EXERCISE => Among the entries below, one stretch runs from the line that contains "Write the bpy script that would produce this render. Write" through the line that contains "COL = SC.collection". Repeat that stretch exactly, ends included, and only that.

[Scripts that build scenes]
┄┄┄┄┄┄┄┄┄┄┄┄┄┄┄┄┄┄┄┄
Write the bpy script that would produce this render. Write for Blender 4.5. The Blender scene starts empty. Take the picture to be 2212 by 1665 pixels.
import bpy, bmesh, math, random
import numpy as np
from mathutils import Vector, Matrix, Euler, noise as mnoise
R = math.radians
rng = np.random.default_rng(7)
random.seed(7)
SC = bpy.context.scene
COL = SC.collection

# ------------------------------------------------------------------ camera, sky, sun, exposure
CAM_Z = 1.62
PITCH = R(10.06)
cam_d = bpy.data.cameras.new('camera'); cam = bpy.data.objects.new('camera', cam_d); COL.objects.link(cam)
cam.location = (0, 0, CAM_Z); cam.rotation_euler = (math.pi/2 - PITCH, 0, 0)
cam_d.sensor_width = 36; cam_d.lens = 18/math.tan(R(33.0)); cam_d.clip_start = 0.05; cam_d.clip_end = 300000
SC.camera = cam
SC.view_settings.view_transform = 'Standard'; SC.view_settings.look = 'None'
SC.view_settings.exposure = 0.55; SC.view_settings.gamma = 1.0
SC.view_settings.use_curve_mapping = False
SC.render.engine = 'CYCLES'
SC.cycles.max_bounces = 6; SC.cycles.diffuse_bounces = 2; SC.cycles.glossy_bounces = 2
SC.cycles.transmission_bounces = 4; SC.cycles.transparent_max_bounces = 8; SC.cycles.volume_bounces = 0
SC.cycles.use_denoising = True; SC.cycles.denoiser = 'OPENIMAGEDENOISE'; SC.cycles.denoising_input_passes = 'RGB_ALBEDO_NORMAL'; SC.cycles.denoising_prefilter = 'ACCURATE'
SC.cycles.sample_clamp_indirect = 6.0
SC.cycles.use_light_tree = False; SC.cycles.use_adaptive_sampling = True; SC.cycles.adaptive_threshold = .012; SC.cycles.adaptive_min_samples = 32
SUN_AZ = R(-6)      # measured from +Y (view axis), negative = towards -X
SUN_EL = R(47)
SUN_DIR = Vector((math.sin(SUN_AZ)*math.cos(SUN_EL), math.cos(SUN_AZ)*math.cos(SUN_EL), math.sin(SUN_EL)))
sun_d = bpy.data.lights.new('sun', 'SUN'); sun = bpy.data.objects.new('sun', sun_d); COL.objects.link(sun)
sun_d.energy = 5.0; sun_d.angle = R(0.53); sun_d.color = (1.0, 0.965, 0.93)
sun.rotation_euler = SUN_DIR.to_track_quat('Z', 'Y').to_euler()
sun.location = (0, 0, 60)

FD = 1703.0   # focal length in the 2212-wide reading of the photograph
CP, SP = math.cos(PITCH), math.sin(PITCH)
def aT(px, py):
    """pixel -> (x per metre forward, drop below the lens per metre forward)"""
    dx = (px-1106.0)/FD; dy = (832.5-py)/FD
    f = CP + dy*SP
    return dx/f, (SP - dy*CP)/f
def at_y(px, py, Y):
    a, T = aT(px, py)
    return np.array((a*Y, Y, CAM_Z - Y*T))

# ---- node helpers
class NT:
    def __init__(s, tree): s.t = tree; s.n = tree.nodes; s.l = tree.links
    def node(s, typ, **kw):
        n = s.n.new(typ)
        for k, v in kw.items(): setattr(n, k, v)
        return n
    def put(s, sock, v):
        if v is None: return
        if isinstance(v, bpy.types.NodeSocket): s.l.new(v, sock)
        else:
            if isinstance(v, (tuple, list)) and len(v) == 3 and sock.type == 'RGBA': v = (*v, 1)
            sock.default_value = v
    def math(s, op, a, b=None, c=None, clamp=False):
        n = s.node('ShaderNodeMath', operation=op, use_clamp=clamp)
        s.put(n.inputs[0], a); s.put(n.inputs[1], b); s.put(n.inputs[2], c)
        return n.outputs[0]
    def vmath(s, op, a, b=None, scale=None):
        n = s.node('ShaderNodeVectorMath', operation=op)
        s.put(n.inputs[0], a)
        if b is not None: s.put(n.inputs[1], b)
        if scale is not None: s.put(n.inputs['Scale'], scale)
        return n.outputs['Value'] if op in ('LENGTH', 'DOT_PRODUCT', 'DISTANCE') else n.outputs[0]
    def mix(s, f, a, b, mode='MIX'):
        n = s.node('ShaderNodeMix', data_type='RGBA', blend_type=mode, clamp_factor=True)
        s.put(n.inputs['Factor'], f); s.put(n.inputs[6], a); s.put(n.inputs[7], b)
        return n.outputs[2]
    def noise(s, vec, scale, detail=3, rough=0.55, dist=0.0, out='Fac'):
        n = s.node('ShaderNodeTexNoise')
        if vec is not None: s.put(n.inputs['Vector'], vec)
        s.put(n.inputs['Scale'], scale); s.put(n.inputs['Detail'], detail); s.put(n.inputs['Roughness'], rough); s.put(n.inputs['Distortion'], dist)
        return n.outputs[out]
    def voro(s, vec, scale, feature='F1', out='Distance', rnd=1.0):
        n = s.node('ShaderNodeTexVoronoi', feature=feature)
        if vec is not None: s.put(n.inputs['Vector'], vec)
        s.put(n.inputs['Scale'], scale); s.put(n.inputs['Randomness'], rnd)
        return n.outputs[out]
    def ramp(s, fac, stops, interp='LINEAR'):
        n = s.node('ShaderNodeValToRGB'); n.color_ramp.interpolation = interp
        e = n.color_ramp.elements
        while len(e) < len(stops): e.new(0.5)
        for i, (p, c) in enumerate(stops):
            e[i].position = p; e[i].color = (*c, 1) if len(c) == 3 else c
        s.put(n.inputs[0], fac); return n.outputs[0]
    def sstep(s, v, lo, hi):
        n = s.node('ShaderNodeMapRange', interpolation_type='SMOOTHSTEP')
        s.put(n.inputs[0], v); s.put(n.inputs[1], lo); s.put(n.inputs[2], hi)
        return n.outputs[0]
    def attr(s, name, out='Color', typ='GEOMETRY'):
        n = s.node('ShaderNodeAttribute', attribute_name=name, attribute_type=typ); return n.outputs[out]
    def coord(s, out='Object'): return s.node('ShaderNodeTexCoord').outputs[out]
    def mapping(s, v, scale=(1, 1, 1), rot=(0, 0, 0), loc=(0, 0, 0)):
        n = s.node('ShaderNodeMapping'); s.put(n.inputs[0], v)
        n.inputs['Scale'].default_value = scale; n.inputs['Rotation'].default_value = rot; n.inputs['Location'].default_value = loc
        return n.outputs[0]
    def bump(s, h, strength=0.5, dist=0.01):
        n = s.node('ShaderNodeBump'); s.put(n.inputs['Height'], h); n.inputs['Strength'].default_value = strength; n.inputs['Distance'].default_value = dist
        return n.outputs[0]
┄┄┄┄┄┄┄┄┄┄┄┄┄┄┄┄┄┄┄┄
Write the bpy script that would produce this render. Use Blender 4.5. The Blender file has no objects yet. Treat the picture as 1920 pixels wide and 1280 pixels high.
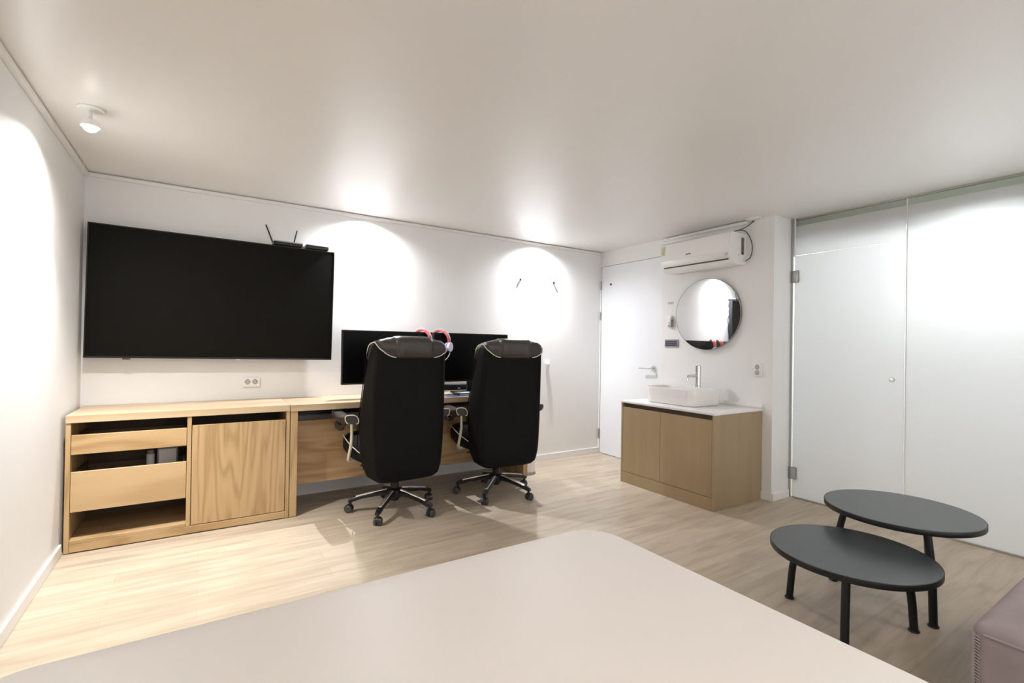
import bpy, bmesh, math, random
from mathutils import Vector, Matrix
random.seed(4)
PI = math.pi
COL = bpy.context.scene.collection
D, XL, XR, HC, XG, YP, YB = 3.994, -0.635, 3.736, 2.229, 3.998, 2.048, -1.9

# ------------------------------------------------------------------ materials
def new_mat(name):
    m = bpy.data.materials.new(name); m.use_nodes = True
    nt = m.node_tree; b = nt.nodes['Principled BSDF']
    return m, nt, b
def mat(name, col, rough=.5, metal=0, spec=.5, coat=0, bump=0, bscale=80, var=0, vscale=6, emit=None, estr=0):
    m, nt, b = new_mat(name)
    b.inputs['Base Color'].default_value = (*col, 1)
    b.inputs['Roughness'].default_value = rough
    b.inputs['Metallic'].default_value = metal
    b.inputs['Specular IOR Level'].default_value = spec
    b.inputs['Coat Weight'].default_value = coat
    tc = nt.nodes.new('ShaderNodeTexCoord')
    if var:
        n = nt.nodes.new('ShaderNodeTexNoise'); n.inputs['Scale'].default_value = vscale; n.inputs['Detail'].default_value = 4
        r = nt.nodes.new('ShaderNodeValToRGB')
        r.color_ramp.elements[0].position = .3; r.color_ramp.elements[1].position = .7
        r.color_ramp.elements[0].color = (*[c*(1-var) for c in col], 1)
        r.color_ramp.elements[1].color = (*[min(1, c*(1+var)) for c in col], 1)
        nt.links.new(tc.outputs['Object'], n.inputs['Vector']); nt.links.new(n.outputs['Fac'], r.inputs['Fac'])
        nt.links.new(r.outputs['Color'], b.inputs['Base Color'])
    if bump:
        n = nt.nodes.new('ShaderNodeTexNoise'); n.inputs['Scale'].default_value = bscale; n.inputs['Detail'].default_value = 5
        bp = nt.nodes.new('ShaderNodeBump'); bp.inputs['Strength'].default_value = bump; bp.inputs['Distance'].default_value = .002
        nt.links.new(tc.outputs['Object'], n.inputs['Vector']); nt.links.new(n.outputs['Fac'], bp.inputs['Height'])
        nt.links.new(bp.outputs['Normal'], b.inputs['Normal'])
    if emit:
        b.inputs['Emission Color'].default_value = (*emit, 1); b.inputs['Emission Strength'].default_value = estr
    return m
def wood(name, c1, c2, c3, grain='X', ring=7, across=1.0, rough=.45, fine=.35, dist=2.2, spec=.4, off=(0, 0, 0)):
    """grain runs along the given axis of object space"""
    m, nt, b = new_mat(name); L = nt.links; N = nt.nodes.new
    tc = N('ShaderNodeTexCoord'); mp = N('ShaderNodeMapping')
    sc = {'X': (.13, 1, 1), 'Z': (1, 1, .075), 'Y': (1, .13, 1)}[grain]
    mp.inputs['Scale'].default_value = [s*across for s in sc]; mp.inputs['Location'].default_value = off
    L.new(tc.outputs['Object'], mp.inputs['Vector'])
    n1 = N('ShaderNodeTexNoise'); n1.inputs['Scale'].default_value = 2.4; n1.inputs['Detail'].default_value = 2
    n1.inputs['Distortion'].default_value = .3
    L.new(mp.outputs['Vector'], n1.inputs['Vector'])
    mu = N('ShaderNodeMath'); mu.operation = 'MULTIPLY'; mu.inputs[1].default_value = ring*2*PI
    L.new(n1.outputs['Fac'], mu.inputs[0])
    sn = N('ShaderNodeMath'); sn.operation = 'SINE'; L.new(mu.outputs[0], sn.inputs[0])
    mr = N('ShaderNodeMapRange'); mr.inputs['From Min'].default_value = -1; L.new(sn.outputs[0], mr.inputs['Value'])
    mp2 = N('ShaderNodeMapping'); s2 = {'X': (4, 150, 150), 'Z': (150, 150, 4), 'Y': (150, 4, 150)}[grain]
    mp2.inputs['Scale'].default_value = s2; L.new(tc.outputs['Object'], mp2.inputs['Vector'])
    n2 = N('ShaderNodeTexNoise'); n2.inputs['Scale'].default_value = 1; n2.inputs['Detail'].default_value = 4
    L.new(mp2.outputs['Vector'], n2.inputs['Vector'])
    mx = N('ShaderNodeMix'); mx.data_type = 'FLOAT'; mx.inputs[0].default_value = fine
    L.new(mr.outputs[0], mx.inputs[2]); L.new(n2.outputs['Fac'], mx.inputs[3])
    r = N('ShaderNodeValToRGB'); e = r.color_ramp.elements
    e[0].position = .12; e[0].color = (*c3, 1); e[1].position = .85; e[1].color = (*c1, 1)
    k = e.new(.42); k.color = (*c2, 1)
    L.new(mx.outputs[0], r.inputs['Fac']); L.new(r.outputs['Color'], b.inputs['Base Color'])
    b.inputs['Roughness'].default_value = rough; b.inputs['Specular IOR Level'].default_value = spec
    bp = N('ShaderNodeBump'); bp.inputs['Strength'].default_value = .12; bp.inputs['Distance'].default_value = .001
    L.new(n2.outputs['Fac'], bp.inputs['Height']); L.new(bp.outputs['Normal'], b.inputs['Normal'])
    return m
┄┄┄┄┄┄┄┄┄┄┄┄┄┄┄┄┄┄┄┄
COMPLETE OUTPUT =>
Write the bpy script that would produce this render. Write for Blender 4.5. The Blender scene starts empty. Take the picture to be 2212 by 1665 pixels.
import bpy, bmesh, math, random
import numpy as np
from mathutils import Vector, Matrix, Euler, noise as mnoise
R = math.radians
rng = np.random.default_rng(7)
random.seed(7)
SC = bpy.context.scene
COL = SC.collection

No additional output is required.